JOB
Copy out the line that contains "The Blender Python", the line that contains "400, 3.74).x, 3.74))", and every line between them, exactly, and nothing else.

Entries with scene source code
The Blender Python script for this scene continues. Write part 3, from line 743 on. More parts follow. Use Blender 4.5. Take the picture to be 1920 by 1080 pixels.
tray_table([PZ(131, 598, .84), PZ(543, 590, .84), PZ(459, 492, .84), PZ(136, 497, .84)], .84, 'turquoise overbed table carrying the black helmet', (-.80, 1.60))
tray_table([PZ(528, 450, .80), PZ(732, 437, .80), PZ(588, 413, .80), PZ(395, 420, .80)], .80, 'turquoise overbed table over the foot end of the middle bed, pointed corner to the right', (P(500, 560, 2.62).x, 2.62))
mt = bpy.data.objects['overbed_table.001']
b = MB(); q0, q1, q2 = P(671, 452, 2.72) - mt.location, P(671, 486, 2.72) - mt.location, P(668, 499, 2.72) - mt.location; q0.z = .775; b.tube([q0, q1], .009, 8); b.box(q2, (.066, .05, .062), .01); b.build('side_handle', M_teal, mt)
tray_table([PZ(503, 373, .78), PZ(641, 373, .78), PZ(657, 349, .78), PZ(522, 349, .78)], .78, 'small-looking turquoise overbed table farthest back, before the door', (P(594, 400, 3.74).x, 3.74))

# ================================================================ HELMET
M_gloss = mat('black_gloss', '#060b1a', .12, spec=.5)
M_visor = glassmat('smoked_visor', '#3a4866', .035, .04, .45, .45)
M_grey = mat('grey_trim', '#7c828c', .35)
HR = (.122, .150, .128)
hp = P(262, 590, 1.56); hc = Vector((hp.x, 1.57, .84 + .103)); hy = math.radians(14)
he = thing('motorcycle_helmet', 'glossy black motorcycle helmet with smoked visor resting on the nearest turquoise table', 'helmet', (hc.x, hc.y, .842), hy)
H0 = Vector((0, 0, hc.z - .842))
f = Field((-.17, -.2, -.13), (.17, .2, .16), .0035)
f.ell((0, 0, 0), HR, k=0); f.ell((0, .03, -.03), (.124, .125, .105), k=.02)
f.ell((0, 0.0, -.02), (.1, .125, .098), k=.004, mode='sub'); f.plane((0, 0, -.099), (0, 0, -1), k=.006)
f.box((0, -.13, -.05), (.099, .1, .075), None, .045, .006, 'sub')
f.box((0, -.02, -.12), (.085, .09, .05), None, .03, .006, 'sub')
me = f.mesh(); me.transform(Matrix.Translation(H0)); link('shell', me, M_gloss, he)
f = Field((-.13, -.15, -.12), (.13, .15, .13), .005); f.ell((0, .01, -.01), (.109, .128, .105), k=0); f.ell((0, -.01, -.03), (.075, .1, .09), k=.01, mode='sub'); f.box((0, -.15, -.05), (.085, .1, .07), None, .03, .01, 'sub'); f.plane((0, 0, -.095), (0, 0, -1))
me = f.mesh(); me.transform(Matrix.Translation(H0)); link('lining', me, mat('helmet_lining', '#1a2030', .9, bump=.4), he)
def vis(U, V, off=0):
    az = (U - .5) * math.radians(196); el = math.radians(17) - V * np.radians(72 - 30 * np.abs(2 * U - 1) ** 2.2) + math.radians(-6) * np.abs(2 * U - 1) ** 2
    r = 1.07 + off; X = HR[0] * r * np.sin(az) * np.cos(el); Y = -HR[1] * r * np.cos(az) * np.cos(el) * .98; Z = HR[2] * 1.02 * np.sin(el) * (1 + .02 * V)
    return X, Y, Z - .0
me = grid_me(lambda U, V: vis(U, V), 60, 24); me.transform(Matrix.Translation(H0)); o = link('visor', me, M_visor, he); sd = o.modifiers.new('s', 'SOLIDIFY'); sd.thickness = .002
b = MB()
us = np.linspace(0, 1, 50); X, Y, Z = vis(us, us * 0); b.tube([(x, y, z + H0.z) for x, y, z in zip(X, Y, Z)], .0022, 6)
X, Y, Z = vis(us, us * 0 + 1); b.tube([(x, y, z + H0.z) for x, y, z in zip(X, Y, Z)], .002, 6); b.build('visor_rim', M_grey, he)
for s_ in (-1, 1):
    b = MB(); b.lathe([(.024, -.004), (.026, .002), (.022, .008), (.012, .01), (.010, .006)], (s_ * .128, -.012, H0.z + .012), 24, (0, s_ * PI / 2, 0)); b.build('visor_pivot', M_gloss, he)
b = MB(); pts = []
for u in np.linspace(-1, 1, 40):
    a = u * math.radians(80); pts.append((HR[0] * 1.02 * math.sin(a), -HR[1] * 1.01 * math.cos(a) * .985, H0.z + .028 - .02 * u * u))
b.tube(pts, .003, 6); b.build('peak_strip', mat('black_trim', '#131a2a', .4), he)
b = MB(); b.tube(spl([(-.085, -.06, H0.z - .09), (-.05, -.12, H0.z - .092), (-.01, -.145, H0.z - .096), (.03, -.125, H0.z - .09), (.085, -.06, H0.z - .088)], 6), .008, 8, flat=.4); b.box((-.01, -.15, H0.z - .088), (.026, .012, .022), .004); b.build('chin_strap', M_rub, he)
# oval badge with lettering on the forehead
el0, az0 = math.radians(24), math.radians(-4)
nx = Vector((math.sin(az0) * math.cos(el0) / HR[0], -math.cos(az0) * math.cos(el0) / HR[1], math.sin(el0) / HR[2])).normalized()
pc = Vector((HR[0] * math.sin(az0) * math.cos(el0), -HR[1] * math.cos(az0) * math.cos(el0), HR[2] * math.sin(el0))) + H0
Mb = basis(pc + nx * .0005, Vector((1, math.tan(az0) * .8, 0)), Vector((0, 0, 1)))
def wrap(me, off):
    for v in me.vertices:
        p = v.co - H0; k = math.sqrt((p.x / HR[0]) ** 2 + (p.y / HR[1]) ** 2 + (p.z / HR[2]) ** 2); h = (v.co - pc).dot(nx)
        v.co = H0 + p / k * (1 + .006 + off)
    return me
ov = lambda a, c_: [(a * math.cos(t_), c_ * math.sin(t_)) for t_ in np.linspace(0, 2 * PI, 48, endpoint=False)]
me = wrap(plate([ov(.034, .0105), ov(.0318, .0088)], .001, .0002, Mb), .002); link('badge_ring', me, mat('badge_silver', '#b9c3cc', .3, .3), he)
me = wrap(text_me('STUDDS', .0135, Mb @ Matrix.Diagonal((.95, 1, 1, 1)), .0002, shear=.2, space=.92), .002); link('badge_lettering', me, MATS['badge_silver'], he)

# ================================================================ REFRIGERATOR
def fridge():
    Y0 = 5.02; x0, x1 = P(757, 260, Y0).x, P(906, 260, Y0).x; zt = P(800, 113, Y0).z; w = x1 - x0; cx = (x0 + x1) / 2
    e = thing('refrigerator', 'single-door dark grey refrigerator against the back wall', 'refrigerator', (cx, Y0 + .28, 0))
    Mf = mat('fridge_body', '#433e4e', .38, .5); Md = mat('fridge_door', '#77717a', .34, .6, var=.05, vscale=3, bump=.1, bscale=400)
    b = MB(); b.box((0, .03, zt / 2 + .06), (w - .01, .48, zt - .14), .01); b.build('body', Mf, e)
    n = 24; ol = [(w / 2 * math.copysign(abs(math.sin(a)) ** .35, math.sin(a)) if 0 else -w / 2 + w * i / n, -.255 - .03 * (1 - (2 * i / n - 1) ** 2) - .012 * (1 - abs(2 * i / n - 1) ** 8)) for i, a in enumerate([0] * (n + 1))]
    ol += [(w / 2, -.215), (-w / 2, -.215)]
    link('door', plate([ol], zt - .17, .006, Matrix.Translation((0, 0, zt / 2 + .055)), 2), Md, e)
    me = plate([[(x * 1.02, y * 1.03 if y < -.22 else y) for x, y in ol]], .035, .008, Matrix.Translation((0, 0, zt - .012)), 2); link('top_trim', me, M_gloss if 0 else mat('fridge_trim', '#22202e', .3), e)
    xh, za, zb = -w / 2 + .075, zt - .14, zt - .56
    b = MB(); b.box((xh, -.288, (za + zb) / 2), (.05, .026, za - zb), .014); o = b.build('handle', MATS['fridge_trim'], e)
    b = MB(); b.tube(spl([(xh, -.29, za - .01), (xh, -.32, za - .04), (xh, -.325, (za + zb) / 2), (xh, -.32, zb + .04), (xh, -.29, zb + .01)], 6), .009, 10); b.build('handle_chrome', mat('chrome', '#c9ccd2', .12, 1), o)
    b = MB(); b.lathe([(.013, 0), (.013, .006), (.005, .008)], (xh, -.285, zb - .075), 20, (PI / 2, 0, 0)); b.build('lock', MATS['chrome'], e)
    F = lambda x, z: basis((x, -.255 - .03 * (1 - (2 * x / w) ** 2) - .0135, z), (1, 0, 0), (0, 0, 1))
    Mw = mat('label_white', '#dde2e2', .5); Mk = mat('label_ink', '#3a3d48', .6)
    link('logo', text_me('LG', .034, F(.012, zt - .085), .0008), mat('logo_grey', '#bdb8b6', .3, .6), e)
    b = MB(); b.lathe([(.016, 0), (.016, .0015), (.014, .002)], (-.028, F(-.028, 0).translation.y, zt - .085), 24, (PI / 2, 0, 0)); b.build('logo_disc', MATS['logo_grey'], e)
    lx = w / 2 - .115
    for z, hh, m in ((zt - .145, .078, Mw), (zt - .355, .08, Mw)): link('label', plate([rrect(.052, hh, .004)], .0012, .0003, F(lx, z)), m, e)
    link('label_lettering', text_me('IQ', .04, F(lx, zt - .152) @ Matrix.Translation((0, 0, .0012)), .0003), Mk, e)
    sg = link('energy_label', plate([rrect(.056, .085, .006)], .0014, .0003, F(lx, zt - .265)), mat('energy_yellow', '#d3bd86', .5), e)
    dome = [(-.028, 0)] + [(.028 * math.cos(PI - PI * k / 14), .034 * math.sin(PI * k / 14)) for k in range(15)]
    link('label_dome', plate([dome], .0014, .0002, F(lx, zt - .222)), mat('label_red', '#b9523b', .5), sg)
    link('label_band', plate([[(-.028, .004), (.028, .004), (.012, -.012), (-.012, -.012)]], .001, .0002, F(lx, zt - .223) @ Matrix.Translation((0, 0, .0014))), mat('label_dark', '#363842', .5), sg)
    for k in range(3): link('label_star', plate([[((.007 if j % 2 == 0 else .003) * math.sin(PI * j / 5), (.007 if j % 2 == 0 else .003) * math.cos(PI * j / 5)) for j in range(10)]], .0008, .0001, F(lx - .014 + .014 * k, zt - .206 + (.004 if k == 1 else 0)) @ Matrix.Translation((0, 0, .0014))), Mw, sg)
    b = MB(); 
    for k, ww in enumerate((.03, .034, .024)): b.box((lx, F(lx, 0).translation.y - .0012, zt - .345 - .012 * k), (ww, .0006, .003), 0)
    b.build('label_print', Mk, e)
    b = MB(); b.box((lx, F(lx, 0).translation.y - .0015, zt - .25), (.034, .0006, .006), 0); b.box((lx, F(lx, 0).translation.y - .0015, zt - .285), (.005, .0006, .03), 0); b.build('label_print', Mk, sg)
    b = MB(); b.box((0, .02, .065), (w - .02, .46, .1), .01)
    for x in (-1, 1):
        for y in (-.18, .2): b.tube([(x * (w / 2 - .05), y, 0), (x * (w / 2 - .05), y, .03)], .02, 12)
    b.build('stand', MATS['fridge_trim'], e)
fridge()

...

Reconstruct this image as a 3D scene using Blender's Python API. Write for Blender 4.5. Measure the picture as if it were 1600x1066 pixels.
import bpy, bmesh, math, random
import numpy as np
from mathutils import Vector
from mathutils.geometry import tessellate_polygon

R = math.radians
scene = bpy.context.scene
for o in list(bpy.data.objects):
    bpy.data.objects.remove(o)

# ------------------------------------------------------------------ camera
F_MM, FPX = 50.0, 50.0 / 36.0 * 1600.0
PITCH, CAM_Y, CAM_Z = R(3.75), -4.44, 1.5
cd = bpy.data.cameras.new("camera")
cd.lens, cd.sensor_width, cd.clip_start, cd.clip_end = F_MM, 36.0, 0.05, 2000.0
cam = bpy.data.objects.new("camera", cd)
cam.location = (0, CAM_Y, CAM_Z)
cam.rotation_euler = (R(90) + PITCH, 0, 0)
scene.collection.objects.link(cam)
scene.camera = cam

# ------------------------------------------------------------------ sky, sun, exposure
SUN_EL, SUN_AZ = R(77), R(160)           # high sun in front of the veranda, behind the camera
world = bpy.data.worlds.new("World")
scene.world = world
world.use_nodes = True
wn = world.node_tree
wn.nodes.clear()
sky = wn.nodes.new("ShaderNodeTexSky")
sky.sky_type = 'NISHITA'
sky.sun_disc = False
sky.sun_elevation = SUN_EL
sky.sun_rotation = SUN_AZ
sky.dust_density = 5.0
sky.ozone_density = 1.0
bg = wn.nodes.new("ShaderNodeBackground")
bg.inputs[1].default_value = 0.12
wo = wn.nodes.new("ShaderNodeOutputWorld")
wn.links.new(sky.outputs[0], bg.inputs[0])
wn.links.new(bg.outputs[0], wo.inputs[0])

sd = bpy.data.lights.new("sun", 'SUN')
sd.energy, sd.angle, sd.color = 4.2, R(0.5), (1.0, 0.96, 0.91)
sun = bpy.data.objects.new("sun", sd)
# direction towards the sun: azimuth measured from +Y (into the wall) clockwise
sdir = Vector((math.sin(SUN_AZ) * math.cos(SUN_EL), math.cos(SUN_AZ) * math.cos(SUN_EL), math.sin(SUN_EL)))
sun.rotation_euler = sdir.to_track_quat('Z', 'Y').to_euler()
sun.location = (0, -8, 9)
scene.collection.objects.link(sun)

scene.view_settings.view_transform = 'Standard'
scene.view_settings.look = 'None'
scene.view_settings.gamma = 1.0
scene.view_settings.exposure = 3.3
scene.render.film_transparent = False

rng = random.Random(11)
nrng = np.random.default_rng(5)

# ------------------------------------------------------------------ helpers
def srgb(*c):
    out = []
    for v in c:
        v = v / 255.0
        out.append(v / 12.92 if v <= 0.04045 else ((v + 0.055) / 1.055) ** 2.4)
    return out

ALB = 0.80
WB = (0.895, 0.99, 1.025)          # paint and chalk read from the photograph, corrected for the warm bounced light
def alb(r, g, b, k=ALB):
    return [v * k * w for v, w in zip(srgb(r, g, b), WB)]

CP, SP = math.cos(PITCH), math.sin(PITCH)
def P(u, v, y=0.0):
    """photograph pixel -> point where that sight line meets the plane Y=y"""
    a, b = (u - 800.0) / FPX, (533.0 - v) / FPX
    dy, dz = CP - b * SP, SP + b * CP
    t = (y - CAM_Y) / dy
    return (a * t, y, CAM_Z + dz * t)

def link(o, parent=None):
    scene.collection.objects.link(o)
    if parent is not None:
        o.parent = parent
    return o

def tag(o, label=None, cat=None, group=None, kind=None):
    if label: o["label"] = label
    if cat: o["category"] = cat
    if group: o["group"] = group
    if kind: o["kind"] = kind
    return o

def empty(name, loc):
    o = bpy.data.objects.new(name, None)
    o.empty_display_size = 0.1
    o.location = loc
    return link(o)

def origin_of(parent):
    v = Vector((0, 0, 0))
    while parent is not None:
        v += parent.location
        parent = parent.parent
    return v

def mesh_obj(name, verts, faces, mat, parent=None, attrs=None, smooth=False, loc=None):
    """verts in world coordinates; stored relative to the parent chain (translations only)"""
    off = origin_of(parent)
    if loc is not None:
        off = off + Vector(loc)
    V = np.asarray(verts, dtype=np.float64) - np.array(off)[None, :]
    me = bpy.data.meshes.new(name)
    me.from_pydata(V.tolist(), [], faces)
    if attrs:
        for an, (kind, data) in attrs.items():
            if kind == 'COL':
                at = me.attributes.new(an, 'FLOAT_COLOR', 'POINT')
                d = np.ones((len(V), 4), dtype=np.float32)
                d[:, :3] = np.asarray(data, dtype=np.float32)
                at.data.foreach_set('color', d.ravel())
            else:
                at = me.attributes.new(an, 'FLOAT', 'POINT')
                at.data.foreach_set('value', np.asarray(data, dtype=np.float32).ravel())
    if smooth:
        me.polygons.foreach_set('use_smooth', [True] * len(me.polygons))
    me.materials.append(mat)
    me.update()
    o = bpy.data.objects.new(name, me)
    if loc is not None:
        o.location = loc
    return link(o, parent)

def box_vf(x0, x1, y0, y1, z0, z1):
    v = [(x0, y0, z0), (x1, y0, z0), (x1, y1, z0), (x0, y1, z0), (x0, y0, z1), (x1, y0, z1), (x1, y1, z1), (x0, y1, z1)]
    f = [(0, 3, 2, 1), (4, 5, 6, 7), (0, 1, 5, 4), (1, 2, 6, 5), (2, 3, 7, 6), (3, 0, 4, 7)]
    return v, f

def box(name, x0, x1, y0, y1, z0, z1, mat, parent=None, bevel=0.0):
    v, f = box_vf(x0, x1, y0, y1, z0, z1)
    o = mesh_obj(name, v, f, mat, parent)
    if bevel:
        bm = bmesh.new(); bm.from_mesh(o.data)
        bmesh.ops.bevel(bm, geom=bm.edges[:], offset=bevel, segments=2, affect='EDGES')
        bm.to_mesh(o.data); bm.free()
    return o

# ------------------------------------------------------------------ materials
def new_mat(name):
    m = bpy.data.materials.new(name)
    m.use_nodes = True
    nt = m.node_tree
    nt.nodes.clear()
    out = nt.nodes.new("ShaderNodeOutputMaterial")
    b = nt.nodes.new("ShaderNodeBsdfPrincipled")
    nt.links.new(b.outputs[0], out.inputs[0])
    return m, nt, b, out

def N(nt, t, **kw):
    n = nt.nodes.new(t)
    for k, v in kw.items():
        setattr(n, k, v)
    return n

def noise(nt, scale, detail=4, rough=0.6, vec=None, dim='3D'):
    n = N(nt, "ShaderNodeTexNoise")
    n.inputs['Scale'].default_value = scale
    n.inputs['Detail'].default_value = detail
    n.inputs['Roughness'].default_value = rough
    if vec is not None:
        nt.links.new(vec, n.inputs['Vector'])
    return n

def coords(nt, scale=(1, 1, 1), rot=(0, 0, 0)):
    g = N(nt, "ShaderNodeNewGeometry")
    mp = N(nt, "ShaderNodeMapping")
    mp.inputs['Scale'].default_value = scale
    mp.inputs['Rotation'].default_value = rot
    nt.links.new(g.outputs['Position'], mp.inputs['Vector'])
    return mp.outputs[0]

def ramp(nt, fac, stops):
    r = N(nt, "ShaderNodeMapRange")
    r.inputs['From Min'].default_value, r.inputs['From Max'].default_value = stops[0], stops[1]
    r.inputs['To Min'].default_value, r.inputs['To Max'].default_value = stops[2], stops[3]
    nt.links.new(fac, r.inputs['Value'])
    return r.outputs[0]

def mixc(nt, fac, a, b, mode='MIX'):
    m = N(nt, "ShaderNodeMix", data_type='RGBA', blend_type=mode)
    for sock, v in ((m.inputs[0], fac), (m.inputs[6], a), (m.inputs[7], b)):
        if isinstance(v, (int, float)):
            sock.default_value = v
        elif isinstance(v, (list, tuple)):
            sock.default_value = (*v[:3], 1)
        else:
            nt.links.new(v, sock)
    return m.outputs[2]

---

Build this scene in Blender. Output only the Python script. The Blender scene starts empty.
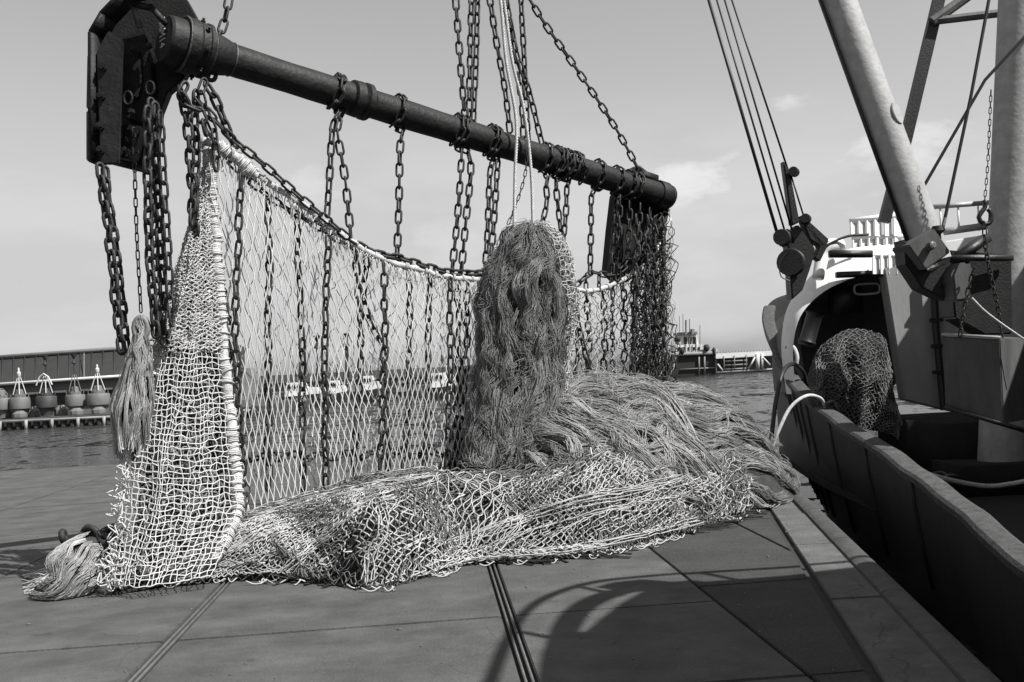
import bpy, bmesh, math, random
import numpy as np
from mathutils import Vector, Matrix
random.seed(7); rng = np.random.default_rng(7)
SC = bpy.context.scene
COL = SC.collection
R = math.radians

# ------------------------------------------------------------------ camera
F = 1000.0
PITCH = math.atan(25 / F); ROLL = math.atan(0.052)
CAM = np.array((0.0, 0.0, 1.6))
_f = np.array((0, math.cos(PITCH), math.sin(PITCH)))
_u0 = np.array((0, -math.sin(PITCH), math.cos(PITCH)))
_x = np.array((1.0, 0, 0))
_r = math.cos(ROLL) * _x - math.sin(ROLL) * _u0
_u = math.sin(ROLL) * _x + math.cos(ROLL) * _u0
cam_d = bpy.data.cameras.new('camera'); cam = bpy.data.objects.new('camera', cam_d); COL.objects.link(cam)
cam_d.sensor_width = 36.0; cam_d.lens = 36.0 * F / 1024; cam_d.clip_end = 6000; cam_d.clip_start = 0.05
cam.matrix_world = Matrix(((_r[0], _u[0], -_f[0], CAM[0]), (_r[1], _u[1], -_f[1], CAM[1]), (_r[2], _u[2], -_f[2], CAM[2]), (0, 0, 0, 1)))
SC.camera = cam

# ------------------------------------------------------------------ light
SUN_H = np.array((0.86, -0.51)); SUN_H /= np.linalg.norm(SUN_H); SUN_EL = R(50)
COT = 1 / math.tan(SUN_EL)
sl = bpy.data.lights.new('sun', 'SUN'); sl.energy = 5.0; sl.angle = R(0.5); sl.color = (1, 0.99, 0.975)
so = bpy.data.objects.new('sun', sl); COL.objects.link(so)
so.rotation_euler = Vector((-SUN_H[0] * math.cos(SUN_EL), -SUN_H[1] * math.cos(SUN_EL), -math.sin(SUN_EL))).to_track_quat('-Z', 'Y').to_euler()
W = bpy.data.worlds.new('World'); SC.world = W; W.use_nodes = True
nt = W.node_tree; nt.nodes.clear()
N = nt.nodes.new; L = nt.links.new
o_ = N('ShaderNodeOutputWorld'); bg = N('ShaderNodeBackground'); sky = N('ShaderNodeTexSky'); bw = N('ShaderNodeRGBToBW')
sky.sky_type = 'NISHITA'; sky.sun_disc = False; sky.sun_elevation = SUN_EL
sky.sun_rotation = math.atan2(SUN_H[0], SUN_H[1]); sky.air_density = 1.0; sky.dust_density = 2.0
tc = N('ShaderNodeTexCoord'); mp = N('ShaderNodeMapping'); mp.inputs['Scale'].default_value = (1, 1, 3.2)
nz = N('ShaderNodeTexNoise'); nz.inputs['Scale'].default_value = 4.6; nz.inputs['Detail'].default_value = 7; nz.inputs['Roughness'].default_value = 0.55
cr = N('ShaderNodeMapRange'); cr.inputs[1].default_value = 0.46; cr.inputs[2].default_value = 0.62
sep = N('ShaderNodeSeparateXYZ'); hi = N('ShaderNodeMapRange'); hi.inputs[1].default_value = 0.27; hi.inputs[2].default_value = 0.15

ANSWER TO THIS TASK
The Blender Python script for this scene continues. Write part 3, from line 743 on. More parts follow. Use Blender 4.5. Take the picture to be 1920 by 1080 pixels.
tray_table([PZ(131, 598, .84), PZ(543, 590, .84), PZ(459, 492, .84), PZ(136, 497, .84)], .84, 'turquoise overbed table carrying the black helmet', (-.80, 1.60))
tray_table([PZ(528, 450, .80), PZ(732, 437, .80), PZ(588, 413, .80), PZ(395, 420, .80)], .80, 'turquoise overbed table over the foot end of the middle bed, pointed corner to the right', (P(500, 560, 2.62).x, 2.62))
mt = bpy.data.objects['overbed_table.001']
b = MB(); q0, q1, q2 = P(671, 452, 2.72) - mt.location, P(671, 486, 2.72) - mt.location, P(668, 499, 2.72) - mt.location; q0.z = .775; b.tube([q0, q1], .009, 8); b.box(q2, (.066, .05, .062), .01); b.build('side_handle', M_teal, mt)
tray_table([PZ(503, 373, .78), PZ(641, 373, .78), PZ(657, 349, .78), PZ(522, 349, .78)], .78, 'small-looking turquoise overbed table farthest back, before the door', (P(594, 400, 3.74).x, 3.74))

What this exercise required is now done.